As a student and an educator, I have spent many years in tune with the cycles of the school year. The sunny spring days of late April and May always make me think about the current school year winding down. Elementary schools look forward to outdoor sporting events and field trips. Teachers accept that concepts not hammered in by this time probably won’t take hold.
The university session is already completed, and intercession and summer courses are anticipated. There will be a different tone to those courses – good weather does something to the higher reaches of academia. (A reflection that obviously pertains more to areas where foul weather is a distinct possibility – as in most of Canada – maybe it doesn’t play out in California!)
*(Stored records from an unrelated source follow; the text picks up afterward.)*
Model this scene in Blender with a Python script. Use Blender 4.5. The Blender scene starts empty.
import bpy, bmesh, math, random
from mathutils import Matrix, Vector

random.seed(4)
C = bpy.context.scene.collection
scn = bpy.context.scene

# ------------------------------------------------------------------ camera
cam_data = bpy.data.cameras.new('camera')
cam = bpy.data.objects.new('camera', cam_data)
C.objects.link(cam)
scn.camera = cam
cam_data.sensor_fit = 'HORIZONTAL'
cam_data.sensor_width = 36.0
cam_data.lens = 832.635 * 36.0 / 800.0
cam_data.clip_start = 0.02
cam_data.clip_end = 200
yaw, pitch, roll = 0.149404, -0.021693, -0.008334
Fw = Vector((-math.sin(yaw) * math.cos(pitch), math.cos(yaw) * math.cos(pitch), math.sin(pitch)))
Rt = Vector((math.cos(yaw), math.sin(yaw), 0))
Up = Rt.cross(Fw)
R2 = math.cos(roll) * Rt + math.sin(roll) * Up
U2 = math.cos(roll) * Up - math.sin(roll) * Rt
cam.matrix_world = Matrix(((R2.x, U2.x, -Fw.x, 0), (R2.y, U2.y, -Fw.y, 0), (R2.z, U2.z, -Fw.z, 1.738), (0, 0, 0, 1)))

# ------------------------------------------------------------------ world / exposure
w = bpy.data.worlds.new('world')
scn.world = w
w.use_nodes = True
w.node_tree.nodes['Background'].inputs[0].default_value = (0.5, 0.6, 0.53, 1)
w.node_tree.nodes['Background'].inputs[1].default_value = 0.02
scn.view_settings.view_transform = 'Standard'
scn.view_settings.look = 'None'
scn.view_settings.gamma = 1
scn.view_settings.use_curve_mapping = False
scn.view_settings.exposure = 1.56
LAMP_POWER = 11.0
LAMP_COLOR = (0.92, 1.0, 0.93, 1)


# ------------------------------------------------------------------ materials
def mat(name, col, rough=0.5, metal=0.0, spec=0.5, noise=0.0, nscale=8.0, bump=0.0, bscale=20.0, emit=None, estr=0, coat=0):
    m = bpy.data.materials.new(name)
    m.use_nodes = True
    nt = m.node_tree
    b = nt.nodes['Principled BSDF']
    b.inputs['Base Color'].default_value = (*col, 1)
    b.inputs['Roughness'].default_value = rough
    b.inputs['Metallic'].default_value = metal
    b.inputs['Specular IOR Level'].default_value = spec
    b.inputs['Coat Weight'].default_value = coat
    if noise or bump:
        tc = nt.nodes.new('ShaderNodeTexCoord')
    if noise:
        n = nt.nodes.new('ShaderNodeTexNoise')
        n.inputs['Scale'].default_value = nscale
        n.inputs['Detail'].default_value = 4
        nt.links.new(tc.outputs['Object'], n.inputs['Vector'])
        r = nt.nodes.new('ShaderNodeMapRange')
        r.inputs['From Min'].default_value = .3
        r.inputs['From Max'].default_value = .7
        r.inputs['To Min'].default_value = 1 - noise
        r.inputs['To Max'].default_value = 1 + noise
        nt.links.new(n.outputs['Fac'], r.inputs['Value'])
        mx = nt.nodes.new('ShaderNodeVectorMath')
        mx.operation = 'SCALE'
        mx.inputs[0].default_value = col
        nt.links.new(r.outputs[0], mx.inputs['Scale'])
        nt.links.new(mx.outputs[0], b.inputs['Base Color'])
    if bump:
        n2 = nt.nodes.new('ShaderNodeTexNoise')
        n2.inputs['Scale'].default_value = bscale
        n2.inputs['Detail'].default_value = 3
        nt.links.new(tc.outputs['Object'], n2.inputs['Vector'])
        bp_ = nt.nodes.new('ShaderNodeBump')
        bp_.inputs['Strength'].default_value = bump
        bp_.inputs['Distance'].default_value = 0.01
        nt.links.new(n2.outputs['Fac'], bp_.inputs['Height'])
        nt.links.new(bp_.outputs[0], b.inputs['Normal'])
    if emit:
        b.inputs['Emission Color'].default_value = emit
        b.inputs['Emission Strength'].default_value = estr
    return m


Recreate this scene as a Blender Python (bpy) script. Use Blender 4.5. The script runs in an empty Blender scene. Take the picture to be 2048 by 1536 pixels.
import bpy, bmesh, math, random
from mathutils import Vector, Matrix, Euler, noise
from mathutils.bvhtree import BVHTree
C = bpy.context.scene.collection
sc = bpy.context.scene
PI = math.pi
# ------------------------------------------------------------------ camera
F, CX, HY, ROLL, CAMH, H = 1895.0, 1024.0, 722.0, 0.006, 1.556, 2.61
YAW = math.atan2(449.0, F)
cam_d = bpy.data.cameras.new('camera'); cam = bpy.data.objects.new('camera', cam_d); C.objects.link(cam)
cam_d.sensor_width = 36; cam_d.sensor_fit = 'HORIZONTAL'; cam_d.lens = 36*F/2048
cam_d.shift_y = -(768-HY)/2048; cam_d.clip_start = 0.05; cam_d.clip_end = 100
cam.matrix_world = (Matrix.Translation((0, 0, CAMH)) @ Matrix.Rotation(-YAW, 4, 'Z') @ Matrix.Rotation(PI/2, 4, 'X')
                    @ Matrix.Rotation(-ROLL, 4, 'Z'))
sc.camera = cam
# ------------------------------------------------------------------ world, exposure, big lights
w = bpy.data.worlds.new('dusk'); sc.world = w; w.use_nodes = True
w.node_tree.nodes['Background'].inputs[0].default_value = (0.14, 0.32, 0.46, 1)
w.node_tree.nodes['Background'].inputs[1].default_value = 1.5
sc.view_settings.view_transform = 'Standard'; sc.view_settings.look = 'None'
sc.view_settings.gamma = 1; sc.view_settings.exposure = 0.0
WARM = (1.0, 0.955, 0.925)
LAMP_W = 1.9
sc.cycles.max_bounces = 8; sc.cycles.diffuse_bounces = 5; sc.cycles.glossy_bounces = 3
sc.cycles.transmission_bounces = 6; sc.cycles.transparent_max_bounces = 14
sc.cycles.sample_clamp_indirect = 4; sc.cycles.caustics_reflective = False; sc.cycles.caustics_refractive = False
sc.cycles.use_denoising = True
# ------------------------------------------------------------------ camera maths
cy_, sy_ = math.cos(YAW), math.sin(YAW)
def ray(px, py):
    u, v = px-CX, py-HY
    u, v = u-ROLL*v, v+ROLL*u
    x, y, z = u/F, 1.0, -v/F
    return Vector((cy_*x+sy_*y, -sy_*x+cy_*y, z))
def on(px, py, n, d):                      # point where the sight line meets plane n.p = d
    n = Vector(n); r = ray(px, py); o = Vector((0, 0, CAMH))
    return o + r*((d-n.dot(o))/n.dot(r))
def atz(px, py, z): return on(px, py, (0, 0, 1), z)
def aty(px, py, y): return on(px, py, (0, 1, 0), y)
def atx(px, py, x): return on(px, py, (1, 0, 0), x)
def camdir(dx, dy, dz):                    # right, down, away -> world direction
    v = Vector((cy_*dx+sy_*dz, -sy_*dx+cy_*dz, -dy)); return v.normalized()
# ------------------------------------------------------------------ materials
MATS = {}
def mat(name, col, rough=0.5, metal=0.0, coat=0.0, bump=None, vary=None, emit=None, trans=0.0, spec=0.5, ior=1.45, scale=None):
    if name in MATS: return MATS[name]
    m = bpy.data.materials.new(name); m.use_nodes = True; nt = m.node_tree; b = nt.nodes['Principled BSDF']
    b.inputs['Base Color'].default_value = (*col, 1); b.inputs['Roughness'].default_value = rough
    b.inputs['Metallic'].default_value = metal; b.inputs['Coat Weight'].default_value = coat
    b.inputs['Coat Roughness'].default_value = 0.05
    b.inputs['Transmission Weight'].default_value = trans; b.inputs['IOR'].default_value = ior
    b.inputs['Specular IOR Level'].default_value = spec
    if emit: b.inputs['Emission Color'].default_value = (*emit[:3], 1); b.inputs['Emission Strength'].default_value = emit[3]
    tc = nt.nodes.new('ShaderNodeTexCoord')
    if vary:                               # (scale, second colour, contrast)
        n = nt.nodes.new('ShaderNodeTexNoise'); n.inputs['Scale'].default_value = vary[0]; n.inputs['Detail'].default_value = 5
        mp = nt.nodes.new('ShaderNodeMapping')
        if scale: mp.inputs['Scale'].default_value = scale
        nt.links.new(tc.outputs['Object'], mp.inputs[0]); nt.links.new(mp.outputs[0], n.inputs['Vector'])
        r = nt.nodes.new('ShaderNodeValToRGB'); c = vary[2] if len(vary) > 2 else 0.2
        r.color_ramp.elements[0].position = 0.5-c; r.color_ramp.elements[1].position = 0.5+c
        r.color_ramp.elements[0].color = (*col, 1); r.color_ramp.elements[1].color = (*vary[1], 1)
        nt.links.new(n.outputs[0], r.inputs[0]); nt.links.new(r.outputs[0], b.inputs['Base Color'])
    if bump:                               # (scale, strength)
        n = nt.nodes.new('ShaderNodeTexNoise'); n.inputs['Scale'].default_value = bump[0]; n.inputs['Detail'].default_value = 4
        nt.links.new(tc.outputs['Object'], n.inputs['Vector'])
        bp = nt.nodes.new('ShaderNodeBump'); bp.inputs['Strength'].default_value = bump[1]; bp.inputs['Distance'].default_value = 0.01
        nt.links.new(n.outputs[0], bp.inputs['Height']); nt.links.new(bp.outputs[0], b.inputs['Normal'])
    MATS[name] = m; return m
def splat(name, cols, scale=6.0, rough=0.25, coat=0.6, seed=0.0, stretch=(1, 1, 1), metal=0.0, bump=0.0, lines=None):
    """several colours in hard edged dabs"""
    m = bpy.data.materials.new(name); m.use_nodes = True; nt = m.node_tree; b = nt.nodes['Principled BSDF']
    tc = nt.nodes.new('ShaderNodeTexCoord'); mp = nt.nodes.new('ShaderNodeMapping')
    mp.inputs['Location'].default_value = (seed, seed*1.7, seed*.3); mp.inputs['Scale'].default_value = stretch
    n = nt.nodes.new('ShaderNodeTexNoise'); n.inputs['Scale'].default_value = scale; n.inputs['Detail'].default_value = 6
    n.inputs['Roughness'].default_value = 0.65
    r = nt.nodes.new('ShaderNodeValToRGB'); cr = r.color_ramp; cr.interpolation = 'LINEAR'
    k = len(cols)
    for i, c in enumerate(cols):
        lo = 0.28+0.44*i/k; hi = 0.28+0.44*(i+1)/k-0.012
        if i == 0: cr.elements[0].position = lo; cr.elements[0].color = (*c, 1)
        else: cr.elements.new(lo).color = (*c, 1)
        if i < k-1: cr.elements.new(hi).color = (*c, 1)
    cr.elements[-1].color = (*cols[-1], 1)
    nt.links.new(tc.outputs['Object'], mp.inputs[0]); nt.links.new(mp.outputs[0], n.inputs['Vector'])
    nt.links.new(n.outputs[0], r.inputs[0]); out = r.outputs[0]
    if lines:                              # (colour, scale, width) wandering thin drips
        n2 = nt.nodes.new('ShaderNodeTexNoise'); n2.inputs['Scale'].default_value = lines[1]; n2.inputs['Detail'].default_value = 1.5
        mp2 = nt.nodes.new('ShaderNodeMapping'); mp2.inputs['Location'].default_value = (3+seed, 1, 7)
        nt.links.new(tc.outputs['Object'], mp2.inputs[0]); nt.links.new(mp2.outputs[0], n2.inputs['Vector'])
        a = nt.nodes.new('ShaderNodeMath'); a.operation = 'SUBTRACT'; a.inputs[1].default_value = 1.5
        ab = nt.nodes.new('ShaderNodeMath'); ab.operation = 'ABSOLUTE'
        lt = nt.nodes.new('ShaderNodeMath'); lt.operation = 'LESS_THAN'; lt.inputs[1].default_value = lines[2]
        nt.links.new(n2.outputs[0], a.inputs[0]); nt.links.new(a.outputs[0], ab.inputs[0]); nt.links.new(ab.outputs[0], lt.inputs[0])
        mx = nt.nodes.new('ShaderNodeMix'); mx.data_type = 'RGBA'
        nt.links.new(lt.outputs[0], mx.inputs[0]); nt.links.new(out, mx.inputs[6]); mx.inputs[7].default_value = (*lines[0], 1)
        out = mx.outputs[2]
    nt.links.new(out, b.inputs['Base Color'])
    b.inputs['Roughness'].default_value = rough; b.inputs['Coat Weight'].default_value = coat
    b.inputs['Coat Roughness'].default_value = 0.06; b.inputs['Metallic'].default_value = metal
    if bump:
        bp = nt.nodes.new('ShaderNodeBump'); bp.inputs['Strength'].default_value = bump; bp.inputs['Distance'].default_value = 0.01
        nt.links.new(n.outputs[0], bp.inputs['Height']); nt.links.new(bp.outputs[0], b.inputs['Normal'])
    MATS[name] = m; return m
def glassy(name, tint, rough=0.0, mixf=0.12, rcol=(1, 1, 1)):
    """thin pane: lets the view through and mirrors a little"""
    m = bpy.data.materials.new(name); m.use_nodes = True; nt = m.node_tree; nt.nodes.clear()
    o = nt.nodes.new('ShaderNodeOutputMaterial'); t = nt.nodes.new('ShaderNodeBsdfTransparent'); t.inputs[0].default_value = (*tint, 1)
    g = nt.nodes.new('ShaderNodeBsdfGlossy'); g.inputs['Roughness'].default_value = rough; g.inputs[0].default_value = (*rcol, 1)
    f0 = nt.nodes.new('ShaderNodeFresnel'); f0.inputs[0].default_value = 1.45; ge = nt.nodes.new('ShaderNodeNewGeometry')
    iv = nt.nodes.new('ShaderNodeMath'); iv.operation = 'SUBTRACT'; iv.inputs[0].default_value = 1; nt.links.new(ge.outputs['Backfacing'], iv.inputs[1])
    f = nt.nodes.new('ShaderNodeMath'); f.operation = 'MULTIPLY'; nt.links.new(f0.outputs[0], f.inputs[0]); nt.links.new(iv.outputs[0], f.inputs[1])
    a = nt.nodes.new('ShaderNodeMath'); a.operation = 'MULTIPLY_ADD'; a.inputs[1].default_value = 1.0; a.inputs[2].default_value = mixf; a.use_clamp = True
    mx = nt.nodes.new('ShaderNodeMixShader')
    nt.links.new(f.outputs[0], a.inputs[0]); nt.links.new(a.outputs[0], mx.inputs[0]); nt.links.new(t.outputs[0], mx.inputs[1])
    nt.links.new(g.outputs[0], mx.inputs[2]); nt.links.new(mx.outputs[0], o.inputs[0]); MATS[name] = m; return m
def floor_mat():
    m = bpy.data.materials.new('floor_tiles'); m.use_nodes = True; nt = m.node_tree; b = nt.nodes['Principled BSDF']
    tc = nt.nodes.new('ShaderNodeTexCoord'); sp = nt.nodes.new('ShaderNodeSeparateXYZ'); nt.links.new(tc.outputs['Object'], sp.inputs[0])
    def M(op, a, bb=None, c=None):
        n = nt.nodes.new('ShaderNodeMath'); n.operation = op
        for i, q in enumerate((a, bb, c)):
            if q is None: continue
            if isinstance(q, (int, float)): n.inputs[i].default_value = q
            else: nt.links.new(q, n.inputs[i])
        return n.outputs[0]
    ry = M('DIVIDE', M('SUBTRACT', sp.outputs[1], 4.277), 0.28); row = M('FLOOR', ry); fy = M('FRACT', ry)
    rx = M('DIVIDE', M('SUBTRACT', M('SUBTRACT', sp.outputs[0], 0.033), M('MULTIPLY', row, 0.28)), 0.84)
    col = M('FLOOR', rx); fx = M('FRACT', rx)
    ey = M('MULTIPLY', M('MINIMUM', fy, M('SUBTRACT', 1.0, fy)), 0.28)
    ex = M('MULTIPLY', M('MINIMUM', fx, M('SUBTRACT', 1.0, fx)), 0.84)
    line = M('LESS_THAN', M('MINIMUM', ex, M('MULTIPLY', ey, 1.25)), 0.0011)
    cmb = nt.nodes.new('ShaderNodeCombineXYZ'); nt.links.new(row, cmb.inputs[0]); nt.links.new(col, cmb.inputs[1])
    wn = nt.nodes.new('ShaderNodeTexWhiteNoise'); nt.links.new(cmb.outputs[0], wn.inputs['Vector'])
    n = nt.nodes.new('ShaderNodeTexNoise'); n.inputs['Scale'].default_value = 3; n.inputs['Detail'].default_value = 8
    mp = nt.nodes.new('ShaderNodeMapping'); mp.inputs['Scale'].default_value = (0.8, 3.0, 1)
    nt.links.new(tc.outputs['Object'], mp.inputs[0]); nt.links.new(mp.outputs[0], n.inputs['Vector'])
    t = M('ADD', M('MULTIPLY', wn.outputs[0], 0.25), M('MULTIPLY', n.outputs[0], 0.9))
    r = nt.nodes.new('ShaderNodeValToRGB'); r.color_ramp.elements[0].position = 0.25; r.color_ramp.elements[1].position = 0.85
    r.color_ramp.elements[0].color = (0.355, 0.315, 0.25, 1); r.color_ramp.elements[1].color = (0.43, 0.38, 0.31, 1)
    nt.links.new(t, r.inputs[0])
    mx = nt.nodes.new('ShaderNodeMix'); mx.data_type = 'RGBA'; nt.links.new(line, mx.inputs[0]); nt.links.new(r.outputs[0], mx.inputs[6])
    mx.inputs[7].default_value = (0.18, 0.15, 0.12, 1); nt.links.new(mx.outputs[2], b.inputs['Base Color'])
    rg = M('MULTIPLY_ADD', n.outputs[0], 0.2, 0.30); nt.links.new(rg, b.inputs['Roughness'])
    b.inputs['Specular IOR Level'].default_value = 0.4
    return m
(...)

This time of the year will always have me thinking freedom while September inevitably brings thoughts of new beginnings.
I came across a couple of quotes related to education that I want to share.
Nelson Mandela wrote, “Education is the most powerful weapon we can use to change the world.” I think Mandela would know what of what he speaks.
Here is a gem from the pen of Mary Jo Leddy – a Canadian writer, speaker, theologian and social activist. Leddy is widely recognized for her work with refugees at Toronto’s Romero House. “Education is about learning to hope. I invite you to anticipate this; that your education is for the sake of hope. It is meant to give hope to someone, somewhere, at some point in the future. Sometimes, somewhere, someone will ask you for a reason to hope. And then everything you have learned, every talent and skill you possess, all that you have become will be questioned and summoned forth. I know this will happen, at least once in your life.”
Marshall McLuhan, writes, “Is not the essence of education civil defense against media fallout.” McLuhan was a Canadian philosopher of communication theory; his work is viewed as one of the cornerstones of the study of media theory, as well as having practical applications in the advertising and television industries.
Paulo Freire, Brazilian educator, philosopher, and influential theorist of critical pedagogy, tells us that education can become, “. . . the practice of freedom, the means by which men and women deal critically and creatively with reality and discover how to participate in the transformation of their world.”
The final word goes to Jean Vanier, a Canadian, Catholic, philosopher turned theologian, humanitarian, and founder of L’Arche, an international federation of group homes for people with developmental disabilities, who wrote that the purpose of education was to make people of peace.
Education as a means of change, education for the sake of hope, education as a means of defense against the almighty media voice that hums away below our conscious level of thinking, education for freedom and the transformation of the world, education to make people of peace.
I encourage all students and educators to reflect on the powerful role education has in our world; realize that each one of you is part of a strong wave of change that sweeps further and wider than you can ever imagine. By the very fact that you seek to know, to understand, to teach, and to learn, you are hope, defense, freedom, transformation, and peace. You are the change in the world that we all hope to see.
(The top photo was taken on a 2009 trip across the country to attend my son’s wedding in Ottawa. We were in south western Minnesota and had to stop and take photos of this old, abandoned school house. The whole building was full of pigeons. The bottom photo was taken at the Fort William historical site in Thunder Bay, Ontario.)